L’un, Radhouane Masmoudi, directeur du le centre d’étude sur l’Islam et la démocratie (CSID, think tank tuniso-américain lancé par ce dernier), est Tunisien –naturalisé américain, d’après lui, forcé pour pouvoir disposer d’un passeport, après avoir été privé de celui de son pays d’origine-, et le second, William Zartman, Américain, est l’un des meilleurs spécialistes du Maghreb dans son pays. Tous les deux ont jeté, vendredi 27 janvier 2012 –lors d’une conférence-débat organisé par le Club de presse Averroès et le CSID- un regard critique sur la Tunisie révolutionnaire, un an après la chute du régime Ben Ali. Avec pour résultat un tableau contrasté, avec des raisons d’être optimiste et d’autres sinon, pour s’inquiéter, du moins de se poser des questions.
Pour William Zartman, la Tunisie a connu beaucoup de changements et, en quelque sorte, deux temps en une année.
Le premier est celui du bouleversement, de la chute de l’ancien régime. Le second est le temps de l’établissement d’un nouvel ordre –ce qui prend beaucoup de temps. Et outre des séquelles de l’avant révolution «dont il faut s’occuper», le chercheur américain constate les «débordements» enregistrés à propos desquels il appelle à ce qu’ils ne deviennent pas «le fond du changement» que connaît le pays.
D’après professeur Zartman, «le gouvernement doit faire en sorte que les débordements ne prennent pas une grande part dans la suite des événements». Mais ce qui, d’un point de vue américain, est jugé encore plus inquiétant, c’est la forte demande d’une grande partie de la population de voir améliorées ses conditions économiques. Car il n’est pas sûr que les couches les plus défavorisées de la population sont «pressées» de percevoir un changement dans ce domaine, alors que la révolution –«ce qui est naturel», d’après M. Zartman- a aggravé la situation économique.

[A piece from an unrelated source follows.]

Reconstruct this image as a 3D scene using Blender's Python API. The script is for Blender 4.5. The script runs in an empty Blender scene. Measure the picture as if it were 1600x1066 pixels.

Ce qui fait craindre à l’expert américain «une réponse encore plus radicale» au cas où le gouvernement ne pourrait pas satisfaire ces demandes.
Admettant que la Tunisie ne pourrait pas sortir de cette situation par ses seuls moyens, William Zartman appelle les Tunisiens à ne pas se bercer d’illusions et à ne pas escompter bénéficier d’une sorte de Plan Marshall. «En raison de la situation actuelle du budget américain, ce n’est pas réaliste. On ferait mieux de faire appel à l’argent privé et, pour cela, de mettre en valeur les atouts de la Tunisie», recommande l’universitaire américain. Un point de vue que ne partage pas Radhouane Masmoudi.
En effet, le directeur du CSID estime que, pour la Tunisie, le plus grand défi est de nature économique –il rappelle à ce sujet qu’on compte «deux cent-cinquante mille familles vivant avec 350 dinars par an- et est convaincu que ni les investissements –difficiles à attirer dans les conditions actuelles- ni les prêts ne peuvent aider la Tunisie à faire face à la situation dans laquelle elle se trouve». Pour cela donc, «la Tunisie a besoin d’un Plan Marshall», affirme le directeur du CSID. Qui est convaincu que réunir les cinq milliards de dollars par an, à raison de 400 à 500 millions par pays développé donateur ne devrait pas poser de problème».